My (former) biggest problem with the panel is the way it seemed to conflate superheroes with comics. I didn’t quite believe it, but I took the 90% number at face value during the panel, despite my reservations. But even then, there is no way that number is accurate for comics in general. Maybe, maybe, for superheroes, but not for comics, which cover a range of genres and interests. Even leaving out manga, which is a dumb thing to do but something people do anyway, you aren’t going to see 90:10. You aren’t seeing 50:50, but you definitely aren’t seeing 90:10.
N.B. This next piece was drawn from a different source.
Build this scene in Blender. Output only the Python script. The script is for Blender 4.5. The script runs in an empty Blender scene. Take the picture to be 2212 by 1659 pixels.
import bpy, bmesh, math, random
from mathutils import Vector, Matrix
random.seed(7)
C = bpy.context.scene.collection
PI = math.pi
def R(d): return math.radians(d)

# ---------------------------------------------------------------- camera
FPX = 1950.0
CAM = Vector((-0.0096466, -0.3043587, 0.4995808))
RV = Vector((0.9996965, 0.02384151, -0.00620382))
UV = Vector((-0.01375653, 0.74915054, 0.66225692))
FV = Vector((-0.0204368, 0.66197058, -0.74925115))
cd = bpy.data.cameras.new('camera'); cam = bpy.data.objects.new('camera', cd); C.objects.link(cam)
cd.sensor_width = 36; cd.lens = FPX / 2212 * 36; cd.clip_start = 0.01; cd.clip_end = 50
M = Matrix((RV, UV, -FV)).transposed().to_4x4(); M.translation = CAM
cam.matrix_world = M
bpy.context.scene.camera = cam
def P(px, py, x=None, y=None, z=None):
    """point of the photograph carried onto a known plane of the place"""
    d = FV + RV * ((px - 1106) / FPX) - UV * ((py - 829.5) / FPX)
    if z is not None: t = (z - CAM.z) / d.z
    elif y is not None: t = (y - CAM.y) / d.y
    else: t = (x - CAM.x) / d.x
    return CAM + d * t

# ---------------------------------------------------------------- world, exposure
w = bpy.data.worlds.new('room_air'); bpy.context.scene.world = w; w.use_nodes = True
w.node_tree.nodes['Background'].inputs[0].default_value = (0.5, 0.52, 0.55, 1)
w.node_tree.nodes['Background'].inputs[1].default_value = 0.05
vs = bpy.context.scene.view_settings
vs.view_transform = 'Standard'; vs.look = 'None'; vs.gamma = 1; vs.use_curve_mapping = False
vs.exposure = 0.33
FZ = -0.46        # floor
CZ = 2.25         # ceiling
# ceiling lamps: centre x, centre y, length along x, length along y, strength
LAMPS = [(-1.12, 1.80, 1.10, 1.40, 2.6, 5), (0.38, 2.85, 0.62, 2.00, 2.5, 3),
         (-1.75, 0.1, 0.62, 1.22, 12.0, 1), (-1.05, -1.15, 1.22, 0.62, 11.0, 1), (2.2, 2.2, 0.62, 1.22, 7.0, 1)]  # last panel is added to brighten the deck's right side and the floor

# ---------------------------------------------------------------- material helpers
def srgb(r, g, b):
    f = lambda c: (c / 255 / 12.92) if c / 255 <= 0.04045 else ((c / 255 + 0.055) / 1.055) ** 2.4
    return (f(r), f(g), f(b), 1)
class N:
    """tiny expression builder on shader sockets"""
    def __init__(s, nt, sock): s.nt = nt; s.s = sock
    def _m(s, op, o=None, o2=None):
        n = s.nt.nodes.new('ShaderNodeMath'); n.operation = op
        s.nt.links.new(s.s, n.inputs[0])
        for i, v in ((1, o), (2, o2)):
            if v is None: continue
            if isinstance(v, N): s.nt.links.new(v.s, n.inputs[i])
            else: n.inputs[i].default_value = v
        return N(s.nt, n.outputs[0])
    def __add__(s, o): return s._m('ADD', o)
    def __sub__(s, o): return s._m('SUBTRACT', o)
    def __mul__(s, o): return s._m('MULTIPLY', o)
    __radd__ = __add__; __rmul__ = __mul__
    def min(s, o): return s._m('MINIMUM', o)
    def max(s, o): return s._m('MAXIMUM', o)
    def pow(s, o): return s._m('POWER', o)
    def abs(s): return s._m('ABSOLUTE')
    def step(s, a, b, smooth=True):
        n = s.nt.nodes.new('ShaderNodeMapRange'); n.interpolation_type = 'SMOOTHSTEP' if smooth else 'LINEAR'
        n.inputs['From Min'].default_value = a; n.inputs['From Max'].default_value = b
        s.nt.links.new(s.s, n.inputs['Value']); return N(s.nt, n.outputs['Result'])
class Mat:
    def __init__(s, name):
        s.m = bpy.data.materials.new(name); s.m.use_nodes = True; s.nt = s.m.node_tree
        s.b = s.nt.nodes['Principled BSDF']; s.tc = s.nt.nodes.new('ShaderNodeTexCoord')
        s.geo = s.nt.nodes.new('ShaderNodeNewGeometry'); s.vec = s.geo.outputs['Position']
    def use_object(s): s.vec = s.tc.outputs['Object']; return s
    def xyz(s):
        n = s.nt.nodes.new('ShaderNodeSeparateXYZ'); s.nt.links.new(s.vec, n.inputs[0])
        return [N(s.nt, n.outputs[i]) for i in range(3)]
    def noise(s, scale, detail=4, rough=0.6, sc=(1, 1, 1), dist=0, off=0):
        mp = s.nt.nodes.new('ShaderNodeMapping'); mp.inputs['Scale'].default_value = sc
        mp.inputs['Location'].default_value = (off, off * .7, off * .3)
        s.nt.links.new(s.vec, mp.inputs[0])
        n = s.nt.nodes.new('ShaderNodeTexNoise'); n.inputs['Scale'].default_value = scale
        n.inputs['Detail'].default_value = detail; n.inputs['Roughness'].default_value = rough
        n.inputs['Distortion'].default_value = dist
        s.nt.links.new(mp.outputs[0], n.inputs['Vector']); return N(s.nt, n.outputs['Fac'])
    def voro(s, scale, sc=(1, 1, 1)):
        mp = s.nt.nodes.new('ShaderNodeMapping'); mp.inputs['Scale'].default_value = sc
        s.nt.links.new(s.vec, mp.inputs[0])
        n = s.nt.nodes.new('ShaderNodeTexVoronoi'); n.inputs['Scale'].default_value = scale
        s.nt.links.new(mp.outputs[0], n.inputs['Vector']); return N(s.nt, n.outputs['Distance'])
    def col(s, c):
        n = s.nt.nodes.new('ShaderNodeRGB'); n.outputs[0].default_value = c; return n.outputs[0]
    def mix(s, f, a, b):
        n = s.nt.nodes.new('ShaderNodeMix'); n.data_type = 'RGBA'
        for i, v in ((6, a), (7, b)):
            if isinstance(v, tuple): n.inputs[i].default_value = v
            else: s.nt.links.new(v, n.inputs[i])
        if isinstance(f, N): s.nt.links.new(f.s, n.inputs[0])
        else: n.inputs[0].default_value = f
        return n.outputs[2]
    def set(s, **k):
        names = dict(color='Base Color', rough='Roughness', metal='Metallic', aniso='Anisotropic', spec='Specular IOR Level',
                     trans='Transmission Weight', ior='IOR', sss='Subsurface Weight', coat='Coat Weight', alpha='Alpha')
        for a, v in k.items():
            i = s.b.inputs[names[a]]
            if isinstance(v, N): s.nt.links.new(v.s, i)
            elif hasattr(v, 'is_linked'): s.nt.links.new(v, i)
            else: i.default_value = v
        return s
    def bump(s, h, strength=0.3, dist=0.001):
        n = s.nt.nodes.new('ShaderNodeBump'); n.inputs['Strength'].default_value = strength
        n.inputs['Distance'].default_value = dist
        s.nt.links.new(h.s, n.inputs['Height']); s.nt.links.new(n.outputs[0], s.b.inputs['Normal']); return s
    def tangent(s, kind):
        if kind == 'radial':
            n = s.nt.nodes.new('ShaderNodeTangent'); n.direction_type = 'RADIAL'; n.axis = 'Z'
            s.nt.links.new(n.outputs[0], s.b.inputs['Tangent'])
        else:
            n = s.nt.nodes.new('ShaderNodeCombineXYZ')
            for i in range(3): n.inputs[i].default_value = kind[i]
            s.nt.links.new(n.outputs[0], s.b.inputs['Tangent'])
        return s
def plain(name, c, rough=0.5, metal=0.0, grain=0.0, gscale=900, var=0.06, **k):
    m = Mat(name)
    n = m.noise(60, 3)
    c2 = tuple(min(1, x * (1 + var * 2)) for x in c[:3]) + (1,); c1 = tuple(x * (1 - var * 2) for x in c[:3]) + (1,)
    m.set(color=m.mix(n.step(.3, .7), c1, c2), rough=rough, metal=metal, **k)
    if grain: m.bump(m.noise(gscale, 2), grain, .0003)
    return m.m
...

And even then, should we be looking at superheroes for racial sensitivity, anyway? This past year has convinced me that the only sensible answer is… no. Superhero comics, by and large, aren’t built for nuance. They are built to punch bad guys, be deconstructed occasionally, and to have large explosions. Nine times out of ten, superheroes are going to approach a subject from a black and white point of view, there is right and there is wrong, and that really isn’t how race and racism works. You can’t beat up racism. There are too many shades of gray, too many varied experiences, and too much baggage for that to ever happen. Sorry. Time to look elsewhere. There’ll be the occasional gem, but then there will also be Superman making proclamations and an entire generation rolling their eyes so hard that they go blind.

My new biggest problem with the panel, the problem I didn’t have before I started doing research with this post, is the research that apparently went into those figures that helped to set the stage for it. Numbers (with no sources) and quotes on the state of the industry from 1993 have about as much to do with the numbers and state of the industry in 2009 as the murder rate in New York City in 1936 has to do with the crime in NYC in 2009.

It’s irrelevant, and using those numbers, comics or murder rate alike, to bolster your point is intellectually dishonest.

Since 1993, we’ve seen an industry contract and nearly collapse. We’ve seen the rise of graphic novels and trade paperbacks as a viable way of reading and producing comics. We’ve seen a burst of movies based on comics. We’ve seen Time Magazine give Alison Bechdel’s Fun Home book of the year. Not Comic Book of the Year– Book of the Year. We’ve seen an explosion of fandom thanks to the internet. That explosion led to an explosion of female fandom online, with Scans Daily, Girl Wonder, and When Fangirls Attack probably being the three highest profile sites focused around girls’n’comics. Manga wasn’t a going concern in 1993. “Real” publishers didn’t care about anything but Maus in 1993. Bone hadn’t sold several million copies in actual book stores. Batman: The Animated Series was just getting going. And so on, and so on, and so on.

1993 isn’t 2009, and you cannot, absolutely cannot, use 1993 to make points about 2009. Those numbers? They were valid, once. Then that time passed, we moved on, and we’re in a different world now. 90% of comics readers being male in 1993, which I feel is already a dubious number but that’s just off gut instinct, has zip to do with whatever the ratio of male to female is these days.

I can understand where Yang was coming from with this. Race and gender and comics? It’s better than it was in the ’40s, yes, but it could always be better. But, pulling out figures from 16 years ago and using them to frame and position a discussion about the comics world of today is a mistake. It’s dishonest. It’s arguing against, what, a strawman? It was true at one point, perhaps, but isn’t now. It’s not a valid position to argue from.

And I mean, I’m ostensibly on Yang’s side. Should comics do better with regards to whatever ism comes to mind? Yes! Absolutely! Let’s get that range of portrayals going. But, to argue from data from 1993? That’s not how it works. If I’m on your side, and I have huge issues with your data, imagine what a theoretical nay-sayer is going to say.

Things are, and have been, getting better. I’d like to think that readers are getting smarter and more, for lack of a better word, diverse. My personal experience has certainly suggested that, and the experience of the circles that I run in.

But, really, we’ve got to do better. Halfway research and outdated figures don’t cut it, not even remotely. It doesn’t prove anything, and it doesn’t say anything beyond “Man, yesterday sucked, didn’t it?”